Write out, word for word, only the lines from the one containing "fB = sheet(front_prof((.31, .197)), lambda" through the final line of the data.

◆ ◆ ◆ ◆ ◆

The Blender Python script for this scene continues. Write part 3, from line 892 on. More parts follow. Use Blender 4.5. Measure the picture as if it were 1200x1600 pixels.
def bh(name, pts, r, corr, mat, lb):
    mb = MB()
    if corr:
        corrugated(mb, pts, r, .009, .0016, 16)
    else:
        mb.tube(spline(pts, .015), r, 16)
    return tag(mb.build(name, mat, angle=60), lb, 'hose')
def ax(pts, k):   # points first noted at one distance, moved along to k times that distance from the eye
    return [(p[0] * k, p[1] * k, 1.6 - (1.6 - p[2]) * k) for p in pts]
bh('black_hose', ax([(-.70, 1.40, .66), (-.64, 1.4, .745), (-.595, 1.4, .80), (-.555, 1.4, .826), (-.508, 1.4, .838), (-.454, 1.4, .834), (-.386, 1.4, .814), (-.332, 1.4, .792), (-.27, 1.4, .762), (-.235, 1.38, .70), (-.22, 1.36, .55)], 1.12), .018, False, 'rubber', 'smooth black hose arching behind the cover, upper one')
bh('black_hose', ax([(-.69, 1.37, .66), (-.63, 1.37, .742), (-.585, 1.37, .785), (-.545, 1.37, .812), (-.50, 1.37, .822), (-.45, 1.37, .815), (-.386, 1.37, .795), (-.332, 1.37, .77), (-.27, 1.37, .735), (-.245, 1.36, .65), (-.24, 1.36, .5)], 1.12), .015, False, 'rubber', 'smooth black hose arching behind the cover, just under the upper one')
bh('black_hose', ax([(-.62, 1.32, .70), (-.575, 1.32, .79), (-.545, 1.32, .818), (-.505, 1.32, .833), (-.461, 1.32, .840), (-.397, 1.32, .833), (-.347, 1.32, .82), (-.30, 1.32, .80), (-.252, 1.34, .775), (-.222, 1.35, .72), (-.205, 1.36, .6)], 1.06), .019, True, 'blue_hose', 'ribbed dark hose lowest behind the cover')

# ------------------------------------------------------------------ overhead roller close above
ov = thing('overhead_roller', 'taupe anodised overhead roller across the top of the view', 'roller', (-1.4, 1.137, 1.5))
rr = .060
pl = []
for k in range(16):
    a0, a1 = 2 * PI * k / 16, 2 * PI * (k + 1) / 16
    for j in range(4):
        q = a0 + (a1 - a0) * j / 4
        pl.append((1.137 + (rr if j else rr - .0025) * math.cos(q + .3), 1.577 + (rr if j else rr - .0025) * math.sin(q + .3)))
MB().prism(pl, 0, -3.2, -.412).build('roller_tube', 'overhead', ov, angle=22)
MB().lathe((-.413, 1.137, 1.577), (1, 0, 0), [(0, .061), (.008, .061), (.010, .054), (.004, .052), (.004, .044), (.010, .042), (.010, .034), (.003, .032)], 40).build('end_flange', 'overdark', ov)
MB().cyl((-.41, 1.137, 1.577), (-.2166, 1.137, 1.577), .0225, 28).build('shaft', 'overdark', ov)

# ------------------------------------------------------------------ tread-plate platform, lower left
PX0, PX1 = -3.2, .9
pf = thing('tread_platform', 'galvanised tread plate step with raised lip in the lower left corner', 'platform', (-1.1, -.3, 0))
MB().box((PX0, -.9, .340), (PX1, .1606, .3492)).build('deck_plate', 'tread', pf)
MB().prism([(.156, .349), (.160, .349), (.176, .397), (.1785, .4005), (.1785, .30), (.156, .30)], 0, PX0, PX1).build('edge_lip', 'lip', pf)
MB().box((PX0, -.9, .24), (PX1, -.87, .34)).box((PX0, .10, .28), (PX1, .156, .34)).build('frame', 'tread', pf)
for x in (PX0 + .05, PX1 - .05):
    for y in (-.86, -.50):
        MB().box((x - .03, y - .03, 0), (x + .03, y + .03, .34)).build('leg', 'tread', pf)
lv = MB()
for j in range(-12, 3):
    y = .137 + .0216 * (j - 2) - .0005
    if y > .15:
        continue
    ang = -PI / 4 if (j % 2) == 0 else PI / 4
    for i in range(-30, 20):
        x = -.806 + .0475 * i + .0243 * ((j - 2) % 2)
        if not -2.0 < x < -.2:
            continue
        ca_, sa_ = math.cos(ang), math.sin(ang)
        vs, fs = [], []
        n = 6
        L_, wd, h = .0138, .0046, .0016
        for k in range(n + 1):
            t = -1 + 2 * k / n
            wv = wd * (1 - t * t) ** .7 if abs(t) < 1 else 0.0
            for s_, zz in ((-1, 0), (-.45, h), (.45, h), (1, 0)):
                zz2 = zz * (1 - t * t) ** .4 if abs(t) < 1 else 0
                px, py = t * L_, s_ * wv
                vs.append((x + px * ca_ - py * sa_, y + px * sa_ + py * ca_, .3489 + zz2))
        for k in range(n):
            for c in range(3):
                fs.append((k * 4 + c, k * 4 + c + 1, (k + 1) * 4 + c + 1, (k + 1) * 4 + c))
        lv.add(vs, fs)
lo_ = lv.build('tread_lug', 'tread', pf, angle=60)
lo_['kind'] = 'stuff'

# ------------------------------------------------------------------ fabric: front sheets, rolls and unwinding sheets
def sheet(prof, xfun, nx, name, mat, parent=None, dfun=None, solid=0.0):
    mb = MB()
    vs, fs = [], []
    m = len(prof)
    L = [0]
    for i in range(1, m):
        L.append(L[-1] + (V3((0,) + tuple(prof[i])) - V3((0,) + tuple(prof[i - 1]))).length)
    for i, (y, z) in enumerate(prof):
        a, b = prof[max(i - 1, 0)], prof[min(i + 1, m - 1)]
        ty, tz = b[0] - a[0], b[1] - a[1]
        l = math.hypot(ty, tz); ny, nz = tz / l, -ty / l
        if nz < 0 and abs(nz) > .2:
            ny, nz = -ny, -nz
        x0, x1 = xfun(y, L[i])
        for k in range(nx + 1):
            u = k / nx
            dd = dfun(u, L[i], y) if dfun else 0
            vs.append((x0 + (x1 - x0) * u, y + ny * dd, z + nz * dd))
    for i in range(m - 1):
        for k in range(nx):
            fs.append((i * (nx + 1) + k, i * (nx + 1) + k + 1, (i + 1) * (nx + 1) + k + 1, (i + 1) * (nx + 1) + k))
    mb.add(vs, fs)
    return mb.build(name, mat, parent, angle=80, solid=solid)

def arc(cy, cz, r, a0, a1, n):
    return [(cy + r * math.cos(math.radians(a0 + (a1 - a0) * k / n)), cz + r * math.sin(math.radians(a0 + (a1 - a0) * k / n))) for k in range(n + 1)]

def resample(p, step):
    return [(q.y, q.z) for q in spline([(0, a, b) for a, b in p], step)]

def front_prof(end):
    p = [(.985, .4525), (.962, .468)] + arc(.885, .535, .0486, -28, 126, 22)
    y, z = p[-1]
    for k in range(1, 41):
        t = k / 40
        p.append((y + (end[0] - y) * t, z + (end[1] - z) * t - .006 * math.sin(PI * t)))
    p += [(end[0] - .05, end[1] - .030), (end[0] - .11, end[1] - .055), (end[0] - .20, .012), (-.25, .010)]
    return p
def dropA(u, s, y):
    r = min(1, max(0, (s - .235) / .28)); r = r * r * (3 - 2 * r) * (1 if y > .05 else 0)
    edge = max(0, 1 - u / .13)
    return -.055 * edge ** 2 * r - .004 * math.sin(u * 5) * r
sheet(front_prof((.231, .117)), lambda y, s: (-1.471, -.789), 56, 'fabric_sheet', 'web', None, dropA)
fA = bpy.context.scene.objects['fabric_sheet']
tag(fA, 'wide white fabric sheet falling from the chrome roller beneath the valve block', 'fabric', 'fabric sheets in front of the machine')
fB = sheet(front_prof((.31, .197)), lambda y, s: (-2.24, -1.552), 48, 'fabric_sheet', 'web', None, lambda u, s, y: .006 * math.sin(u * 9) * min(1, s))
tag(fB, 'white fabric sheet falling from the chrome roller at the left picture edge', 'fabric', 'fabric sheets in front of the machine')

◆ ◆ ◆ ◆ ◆

EXPECTED OUTPUT ▸
fB = sheet(front_prof((.31, .197)), lambda y, s: (-2.24, -1.552), 48, 'fabric_sheet', 'web', None, lambda u, s, y: .006 * math.sin(u * 9) * min(1, s))
tag(fB, 'white fabric sheet falling from the chrome roller at the left picture edge', 'fabric', 'fabric sheets in front of the machine')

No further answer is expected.